Sicuramente tutto dipende dalla testa. È quella che ha più bisogno di adattamento ed è quella che determina il successo dell'impresa. Il nostro cervello è un grande centro di controllo: tutte le percezioni fisiche (il freddo alle mani, i piedi congelati, le raffiche di vento in faccia, i muscoli che si bloccano) mandano i segnali "di allarme" al cervello: è poi il cervello a decidere se ce la fa a continuare. Insomma, per me la mente conta per il 70 per cento. Il resto lo fanno l'esperienza, l'allenamento, l'attrezzatura e l'abbigliamento tecnico.
Come ci si allena a essere così concentrati?
Non si può riprodurre l'Antartide in Italia né in un altri posti del mondo. Quando si iniziano queste avventure si mettono in atto, passo dopo passo, una serie di meccanismi psicologici e personali per superare le difficoltà.
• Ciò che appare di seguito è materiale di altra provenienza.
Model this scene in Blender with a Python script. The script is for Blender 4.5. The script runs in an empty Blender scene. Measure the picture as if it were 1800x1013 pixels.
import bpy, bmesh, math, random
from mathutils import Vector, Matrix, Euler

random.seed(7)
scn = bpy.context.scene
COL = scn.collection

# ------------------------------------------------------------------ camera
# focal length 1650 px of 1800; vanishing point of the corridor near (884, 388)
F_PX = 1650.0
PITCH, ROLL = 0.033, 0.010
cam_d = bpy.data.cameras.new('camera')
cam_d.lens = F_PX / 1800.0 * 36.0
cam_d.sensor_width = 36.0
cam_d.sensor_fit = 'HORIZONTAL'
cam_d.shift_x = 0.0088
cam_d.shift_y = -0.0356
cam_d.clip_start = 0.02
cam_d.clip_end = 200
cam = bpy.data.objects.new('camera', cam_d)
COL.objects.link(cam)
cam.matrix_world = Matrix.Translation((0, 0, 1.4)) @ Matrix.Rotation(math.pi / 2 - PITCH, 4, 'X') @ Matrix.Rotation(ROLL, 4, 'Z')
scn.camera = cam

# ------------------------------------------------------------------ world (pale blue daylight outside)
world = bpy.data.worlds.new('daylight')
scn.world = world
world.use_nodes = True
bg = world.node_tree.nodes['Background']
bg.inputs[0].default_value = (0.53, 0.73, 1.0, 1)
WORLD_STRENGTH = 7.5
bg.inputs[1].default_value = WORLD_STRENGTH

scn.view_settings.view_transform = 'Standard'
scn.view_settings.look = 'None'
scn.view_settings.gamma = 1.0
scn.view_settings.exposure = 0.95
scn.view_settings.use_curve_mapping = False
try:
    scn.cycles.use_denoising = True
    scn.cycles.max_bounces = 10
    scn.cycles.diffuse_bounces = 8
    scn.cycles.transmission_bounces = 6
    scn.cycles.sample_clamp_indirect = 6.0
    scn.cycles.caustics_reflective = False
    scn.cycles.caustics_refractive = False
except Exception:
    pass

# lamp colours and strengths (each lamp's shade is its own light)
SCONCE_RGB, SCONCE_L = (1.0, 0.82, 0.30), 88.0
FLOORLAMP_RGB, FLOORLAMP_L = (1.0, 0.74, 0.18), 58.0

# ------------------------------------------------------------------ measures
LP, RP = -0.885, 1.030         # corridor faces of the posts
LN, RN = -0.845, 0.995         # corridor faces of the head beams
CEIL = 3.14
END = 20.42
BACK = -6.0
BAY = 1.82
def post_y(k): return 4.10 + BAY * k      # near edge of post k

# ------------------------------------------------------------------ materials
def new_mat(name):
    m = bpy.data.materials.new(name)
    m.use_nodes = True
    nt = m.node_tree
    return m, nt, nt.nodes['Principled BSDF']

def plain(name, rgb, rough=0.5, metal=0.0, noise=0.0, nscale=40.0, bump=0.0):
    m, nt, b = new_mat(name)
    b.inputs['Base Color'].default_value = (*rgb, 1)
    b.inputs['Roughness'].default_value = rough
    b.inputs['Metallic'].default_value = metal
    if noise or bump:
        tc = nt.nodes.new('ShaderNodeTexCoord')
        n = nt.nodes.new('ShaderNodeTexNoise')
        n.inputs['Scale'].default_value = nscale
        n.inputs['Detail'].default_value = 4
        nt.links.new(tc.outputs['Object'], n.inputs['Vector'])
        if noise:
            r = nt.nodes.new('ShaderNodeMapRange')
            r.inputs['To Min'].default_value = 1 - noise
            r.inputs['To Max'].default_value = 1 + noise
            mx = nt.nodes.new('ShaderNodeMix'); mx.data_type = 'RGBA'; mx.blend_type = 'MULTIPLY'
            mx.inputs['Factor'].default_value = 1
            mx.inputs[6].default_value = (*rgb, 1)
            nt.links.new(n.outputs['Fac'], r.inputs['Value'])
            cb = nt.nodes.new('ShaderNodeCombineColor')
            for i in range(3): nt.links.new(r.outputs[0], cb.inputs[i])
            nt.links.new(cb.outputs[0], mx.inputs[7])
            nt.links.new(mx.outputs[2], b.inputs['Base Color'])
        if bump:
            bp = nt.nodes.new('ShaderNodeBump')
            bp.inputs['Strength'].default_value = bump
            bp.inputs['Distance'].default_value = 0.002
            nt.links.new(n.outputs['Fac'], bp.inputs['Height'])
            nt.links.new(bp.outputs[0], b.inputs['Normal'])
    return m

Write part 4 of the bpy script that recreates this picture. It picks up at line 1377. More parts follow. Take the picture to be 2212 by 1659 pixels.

Nel corso degli anni si fa un allenamento costante anche attraverso condizioni di solitudine.
Che cosa provi mentre pedali contro un muro di vento?
Stacco i pensieri legati al traguardo. Ripeto: bisogna rimanere concentrati, passo dopo passo, sugli obiettivi giornalieri anche piccolissimi, senza farsi distrarre dall'obiettivo finale.
Gli sport estremi non sono solo azione però. Che cosa fai quando il meteo ti blocca nella tenda?
Avevo messo in conto che sarebbe accaduto, e che avrei dovuto ripararmi in tenda anche per più di una settimana (tenda dove la temperatura è simile a quella esterna). Ho letto tanto: avevo con me il mio ebook reader e un po' di cose da studiare dato che quest'anno mi sono iscritto alla Facoltà di Scienze Ambientali. Al massimo potevo uscire per spalare la neve attorno alla tenda evitando che venisse sommersa.
L'ingrediente fondamentale? Molto autocontrollo e pace interiore.